The combination of zealous legislators and the internet’s existential threat to purity has created something of a perfect storm of law and order. This has led to the criminalisation not just of acts but of thoughts, as Mohr describes: ‘social conventions simultaneously insist on and convulse the existence of a certain type of mind, one that - quite independent of what it sees and does - can be branded as perverted.’ This is not merely a metaphor, for it is established in common law. In the case of New York v Ferber, where an adult bookseller was charged for selling films of young boys masturbating, the Supreme Court justified an exception to the First Amendment around child pornography, holding that ‘[t]he distribution of photographs and films depicting sexual activity by juveniles is intrinsically related to the sexual abuse of children.’ Legislation around child abuse therefore, is not just designed to prevent actual harm or protect an actual victim; it is literally about policing a certain type of thought.

Transgression

Ironically, the ubiquity of regulation aimed at child abuse is matched only by the omnipresence of transgression. Taboo may be about defining boundaries of what is acceptable, but the unacceptable is by no means quashed. Taboo enforcement and taboo transgression actually belie the mundane and persistent presence of paedophilic imagery in modern society. Calvin Klein has notoriously walked this line of transgression for decades, including with a 15-year-old Brooke Shields proclaiming that ‘nothing comes between’ her and her Calvins, photographing a 17-year-old Kate Moss topless, and an ad depicting young boys jostling in their underwear. A celebrity news site meanwhile ran a countdown until the day Kendall Jenner reached the age of consent.

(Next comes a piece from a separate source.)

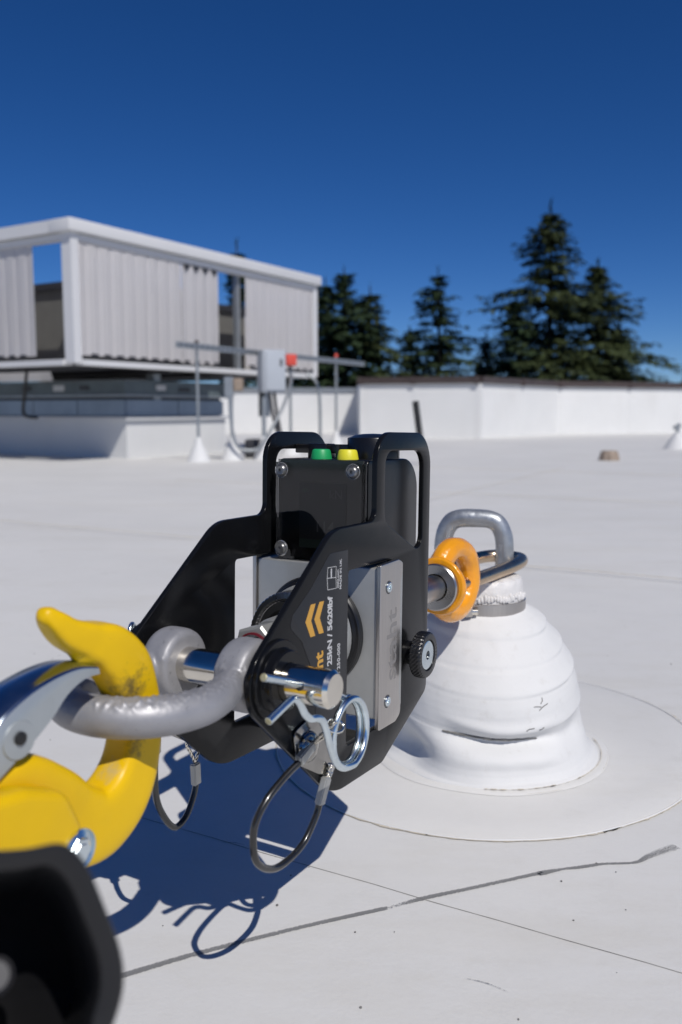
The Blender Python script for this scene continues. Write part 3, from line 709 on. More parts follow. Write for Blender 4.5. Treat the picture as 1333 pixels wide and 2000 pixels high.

Psychoanalysis offers one explanation for this; as Freud observed, ‘desire is mentally increased by frustration of it.’ But this is also more than simply a response to repression, it is about creating an identity that is acceptable to contrast the shadowy monstrosity of the paedophile. As Mohr observes, ‘society needs the paedophile, his existence allows everyone else to view sexy children innocently.’

Graffiti, Portugal, denouncing the Catholic Church abuse scandal. Wikicommons / Milliped

This dialectic of transgression and taboo – of counter-veiling forces of child pornography regulation and society’s eroticisation of children - has sought to define sexuality outside the heterosexual family as perverted or different and regulate when transgression may take place. And yet, it is well established that the majority of child sexual abuse is perpetrated by a man known to the child, not by the proverbial ‘stranger’ or virtual paedophile. Such a dialectic thereby also reflects what Yvonne Jewkes and Maggie Wykes describe as a ‘cultural tendency to represent child abuse as a problem of cyberspace rather than, and as if there was an absence of, occurrences in familial settings.'

This reality demonstrates how misplaced legal responses have been to the problem of child sexual abuse, particularly in the context of the internet. But it also exposes the objectives of this kind of regulation we have seen in the US, UK and Australia. Our preoccupation with online violations has shifted the focus away from the family home, exonerating the real context in which children are abused. It therefore seems that the shedding of sexual norms that many commentators have associated with the digital age is perhaps more a reshuffle: sexuality is neither repressed nor liberated, but continues to be circumscribed in a variety of different ways.

Transformation

The failed efforts of the law to deal with the problem of child abuse do not absolve us of the need to do so. There is no doubt that there is a concrete, inescapable threat of harm. The dialectic of taboo and transgression does create an opportunity for change, but moralizing around the sanctity of children has rung hollow and proved ineffective.

Transgression need not necessarily lead to stigma, punishment or the entrenching of taboos. Rather, if permitted, it might equally open a space for honest discussion and critically, for genuine harm-minimisation. Consider the recent story of Adam, a teenage paedophile who developed an internet support group for fellow teens who identified as paedophiles, but had not offended and were committed to not using child pornography. Where tested, this kind of approach has been validated as a strategy for harm-prevention in places like Canada and Australia. However, it is made possible only if we let go of the punitive dialectic of taboo and transgression, specifically in relation to the internet. Instead, the law acts as a barrier to self-activating community-based harm prevention. Mandatory reporting of child abuse, while the product of good intentions, reproduces taboo and thereby denies agency to those we prefer to fear and loathe than identify with.

The dissolution of taboos by internet society might be seen in two ways: first, as an absolution from normative values accompanied by a real risk of harm to the vulnerable. Or second, as liberation from oppressive social rules that give us the opportunity to see where the real potential for harm lies and how we might begin to address it most effectively.